● INSTRUCTIONS TO FOLLOW
Your task is to give the data again, exactly, with every line intact.

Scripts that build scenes

--------------------

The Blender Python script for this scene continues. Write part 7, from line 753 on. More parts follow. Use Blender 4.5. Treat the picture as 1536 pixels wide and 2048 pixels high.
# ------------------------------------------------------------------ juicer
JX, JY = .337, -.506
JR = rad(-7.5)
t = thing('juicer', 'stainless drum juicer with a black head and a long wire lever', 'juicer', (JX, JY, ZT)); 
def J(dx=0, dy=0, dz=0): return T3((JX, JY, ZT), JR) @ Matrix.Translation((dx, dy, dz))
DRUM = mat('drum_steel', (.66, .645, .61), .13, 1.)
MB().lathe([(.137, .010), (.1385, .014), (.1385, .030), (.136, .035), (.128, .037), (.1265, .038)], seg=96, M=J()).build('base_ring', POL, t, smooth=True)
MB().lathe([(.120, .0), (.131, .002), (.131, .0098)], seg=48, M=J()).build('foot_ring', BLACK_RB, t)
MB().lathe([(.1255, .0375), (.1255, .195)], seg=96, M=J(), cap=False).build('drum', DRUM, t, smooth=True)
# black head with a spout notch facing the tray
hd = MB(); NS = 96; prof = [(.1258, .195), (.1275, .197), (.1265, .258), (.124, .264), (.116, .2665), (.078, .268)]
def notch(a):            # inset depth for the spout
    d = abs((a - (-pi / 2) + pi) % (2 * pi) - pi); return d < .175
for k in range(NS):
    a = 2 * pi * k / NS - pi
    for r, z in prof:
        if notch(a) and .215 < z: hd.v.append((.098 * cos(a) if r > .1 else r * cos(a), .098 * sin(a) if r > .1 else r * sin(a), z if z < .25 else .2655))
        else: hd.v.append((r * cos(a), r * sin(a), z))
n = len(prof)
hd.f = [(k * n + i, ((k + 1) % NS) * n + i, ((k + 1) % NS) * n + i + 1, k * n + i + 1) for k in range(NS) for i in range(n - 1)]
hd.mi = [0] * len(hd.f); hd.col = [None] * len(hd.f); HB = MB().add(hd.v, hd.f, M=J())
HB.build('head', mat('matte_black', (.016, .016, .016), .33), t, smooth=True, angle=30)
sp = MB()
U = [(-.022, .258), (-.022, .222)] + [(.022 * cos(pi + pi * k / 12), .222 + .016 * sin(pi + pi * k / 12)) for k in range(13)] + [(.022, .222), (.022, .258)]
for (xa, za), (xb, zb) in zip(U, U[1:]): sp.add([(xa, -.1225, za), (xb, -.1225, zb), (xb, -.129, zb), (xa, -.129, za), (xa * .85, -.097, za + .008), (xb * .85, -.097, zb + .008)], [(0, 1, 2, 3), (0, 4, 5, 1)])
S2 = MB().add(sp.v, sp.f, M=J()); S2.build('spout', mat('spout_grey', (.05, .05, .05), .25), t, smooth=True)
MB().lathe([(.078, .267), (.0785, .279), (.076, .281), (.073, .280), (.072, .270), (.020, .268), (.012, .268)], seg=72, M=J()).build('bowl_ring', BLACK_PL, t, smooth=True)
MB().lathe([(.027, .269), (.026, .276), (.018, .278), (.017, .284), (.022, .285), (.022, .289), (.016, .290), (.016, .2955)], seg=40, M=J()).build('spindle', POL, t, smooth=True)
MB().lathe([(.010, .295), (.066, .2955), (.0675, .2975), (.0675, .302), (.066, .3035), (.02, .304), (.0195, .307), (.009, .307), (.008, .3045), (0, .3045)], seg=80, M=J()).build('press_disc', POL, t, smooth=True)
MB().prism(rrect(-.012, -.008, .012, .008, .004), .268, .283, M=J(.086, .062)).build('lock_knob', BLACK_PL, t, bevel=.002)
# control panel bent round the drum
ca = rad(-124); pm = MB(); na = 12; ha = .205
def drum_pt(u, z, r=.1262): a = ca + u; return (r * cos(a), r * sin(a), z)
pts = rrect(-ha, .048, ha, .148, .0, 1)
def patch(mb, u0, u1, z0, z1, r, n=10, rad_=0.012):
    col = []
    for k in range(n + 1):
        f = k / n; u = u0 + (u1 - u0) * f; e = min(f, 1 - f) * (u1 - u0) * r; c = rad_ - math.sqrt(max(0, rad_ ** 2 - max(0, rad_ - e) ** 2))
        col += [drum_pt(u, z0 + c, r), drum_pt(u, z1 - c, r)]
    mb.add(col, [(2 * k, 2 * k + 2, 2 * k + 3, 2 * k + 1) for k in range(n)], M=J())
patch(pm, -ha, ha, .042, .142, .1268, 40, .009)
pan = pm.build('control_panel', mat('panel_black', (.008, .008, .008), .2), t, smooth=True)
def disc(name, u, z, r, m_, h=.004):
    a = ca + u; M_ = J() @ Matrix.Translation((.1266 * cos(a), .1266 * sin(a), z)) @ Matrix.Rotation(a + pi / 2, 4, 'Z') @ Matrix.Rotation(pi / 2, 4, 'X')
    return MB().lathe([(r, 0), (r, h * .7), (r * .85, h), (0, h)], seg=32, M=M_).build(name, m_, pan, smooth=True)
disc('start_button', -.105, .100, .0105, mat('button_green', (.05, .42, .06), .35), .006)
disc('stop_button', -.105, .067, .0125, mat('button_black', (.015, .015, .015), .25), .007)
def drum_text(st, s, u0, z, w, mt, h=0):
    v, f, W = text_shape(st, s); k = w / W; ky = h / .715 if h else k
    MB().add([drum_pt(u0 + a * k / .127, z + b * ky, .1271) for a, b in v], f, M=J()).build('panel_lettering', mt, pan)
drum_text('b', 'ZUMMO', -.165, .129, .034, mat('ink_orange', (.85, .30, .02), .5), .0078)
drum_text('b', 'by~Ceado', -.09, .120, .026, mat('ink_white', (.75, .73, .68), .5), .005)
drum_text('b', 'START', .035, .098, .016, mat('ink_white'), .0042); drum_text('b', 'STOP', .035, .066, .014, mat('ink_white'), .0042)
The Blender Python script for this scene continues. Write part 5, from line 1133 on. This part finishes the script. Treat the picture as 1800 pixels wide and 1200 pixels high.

--------------------

● TASK SOLUTION
The Blender Python script for this scene continues. Write part 7, from line 753 on. More parts follow. Use Blender 4.5. Treat the picture as 1536 pixels wide and 2048 pixels high.
# ------------------------------------------------------------------ juicer
JX, JY = .337, -.506
JR = rad(-7.5)
t = thing('juicer', 'stainless drum juicer with a black head and a long wire lever', 'juicer', (JX, JY, ZT)); 
def J(dx=0, dy=0, dz=0): return T3((JX, JY, ZT), JR) @ Matrix.Translation((dx, dy, dz))
DRUM = mat('drum_steel', (.66, .645, .61), .13, 1.)
MB().lathe([(.137, .010), (.1385, .014), (.1385, .030), (.136, .035), (.128, .037), (.1265, .038)], seg=96, M=J()).build('base_ring', POL, t, smooth=True)
MB().lathe([(.120, .0), (.131, .002), (.131, .0098)], seg=48, M=J()).build('foot_ring', BLACK_RB, t)
MB().lathe([(.1255, .0375), (.1255, .195)], seg=96, M=J(), cap=False).build('drum', DRUM, t, smooth=True)
# black head with a spout notch facing the tray
hd = MB(); NS = 96; prof = [(.1258, .195), (.1275, .197), (.1265, .258), (.124, .264), (.116, .2665), (.078, .268)]
def notch(a):            # inset depth for the spout
    d = abs((a - (-pi / 2) + pi) % (2 * pi) - pi); return d < .175
for k in range(NS):
    a = 2 * pi * k / NS - pi
    for r, z in prof:
        if notch(a) and .215 < z: hd.v.append((.098 * cos(a) if r > .1 else r * cos(a), .098 * sin(a) if r > .1 else r * sin(a), z if z < .25 else .2655))
        else: hd.v.append((r * cos(a), r * sin(a), z))
n = len(prof)
hd.f = [(k * n + i, ((k + 1) % NS) * n + i, ((k + 1) % NS) * n + i + 1, k * n + i + 1) for k in range(NS) for i in range(n - 1)]
hd.mi = [0] * len(hd.f); hd.col = [None] * len(hd.f); HB = MB().add(hd.v, hd.f, M=J())
HB.build('head', mat('matte_black', (.016, .016, .016), .33), t, smooth=True, angle=30)
sp = MB()
U = [(-.022, .258), (-.022, .222)] + [(.022 * cos(pi + pi * k / 12), .222 + .016 * sin(pi + pi * k / 12)) for k in range(13)] + [(.022, .222), (.022, .258)]
for (xa, za), (xb, zb) in zip(U, U[1:]): sp.add([(xa, -.1225, za), (xb, -.1225, zb), (xb, -.129, zb), (xa, -.129, za), (xa * .85, -.097, za + .008), (xb * .85, -.097, zb + .008)], [(0, 1, 2, 3), (0, 4, 5, 1)])
S2 = MB().add(sp.v, sp.f, M=J()); S2.build('spout', mat('spout_grey', (.05, .05, .05), .25), t, smooth=True)
MB().lathe([(.078, .267), (.0785, .279), (.076, .281), (.073, .280), (.072, .270), (.020, .268), (.012, .268)], seg=72, M=J()).build('bowl_ring', BLACK_PL, t, smooth=True)
MB().lathe([(.027, .269), (.026, .276), (.018, .278), (.017, .284), (.022, .285), (.022, .289), (.016, .290), (.016, .2955)], seg=40, M=J()).build('spindle', POL, t, smooth=True)
MB().lathe([(.010, .295), (.066, .2955), (.0675, .2975), (.0675, .302), (.066, .3035), (.02, .304), (.0195, .307), (.009, .307), (.008, .3045), (0, .3045)], seg=80, M=J()).build('press_disc', POL, t, smooth=True)
MB().prism(rrect(-.012, -.008, .012, .008, .004), .268, .283, M=J(.086, .062)).build('lock_knob', BLACK_PL, t, bevel=.002)
# control panel bent round the drum
ca = rad(-124); pm = MB(); na = 12; ha = .205
def drum_pt(u, z, r=.1262): a = ca + u; return (r * cos(a), r * sin(a), z)
pts = rrect(-ha, .048, ha, .148, .0, 1)
def patch(mb, u0, u1, z0, z1, r, n=10, rad_=0.012):
    col = []
    for k in range(n + 1):
        f = k / n; u = u0 + (u1 - u0) * f; e = min(f, 1 - f) * (u1 - u0) * r; c = rad_ - math.sqrt(max(0, rad_ ** 2 - max(0, rad_ - e) ** 2))
        col += [drum_pt(u, z0 + c, r), drum_pt(u, z1 - c, r)]
    mb.add(col, [(2 * k, 2 * k + 2, 2 * k + 3, 2 * k + 1) for k in range(n)], M=J())
patch(pm, -ha, ha, .042, .142, .1268, 40, .009)
pan = pm.build('control_panel', mat('panel_black', (.008, .008, .008), .2), t, smooth=True)
def disc(name, u, z, r, m_, h=.004):
    a = ca + u; M_ = J() @ Matrix.Translation((.1266 * cos(a), .1266 * sin(a), z)) @ Matrix.Rotation(a + pi / 2, 4, 'Z') @ Matrix.Rotation(pi / 2, 4, 'X')
    return MB().lathe([(r, 0), (r, h * .7), (r * .85, h), (0, h)], seg=32, M=M_).build(name, m_, pan, smooth=True)
disc('start_button', -.105, .100, .0105, mat('button_green', (.05, .42, .06), .35), .006)
disc('stop_button', -.105, .067, .0125, mat('button_black', (.015, .015, .015), .25), .007)
def drum_text(st, s, u0, z, w, mt, h=0):
    v, f, W = text_shape(st, s); k = w / W; ky = h / .715 if h else k
    MB().add([drum_pt(u0 + a * k / .127, z + b * ky, .1271) for a, b in v], f, M=J()).build('panel_lettering', mt, pan)
drum_text('b', 'ZUMMO', -.165, .129, .034, mat('ink_orange', (.85, .30, .02), .5), .0078)
drum_text('b', 'by~Ceado', -.09, .120, .026, mat('ink_white', (.75, .73, .68), .5), .005)
drum_text('b', 'START', .035, .098, .016, mat('ink_white'), .0042); drum_text('b', 'STOP', .035, .066, .014, mat('ink_white'), .0042)
The Blender Python script for this scene continues. Write part 5, from line 1133 on. This part finishes the script. Treat the picture as 1800 pixels wide and 1200 pixels high.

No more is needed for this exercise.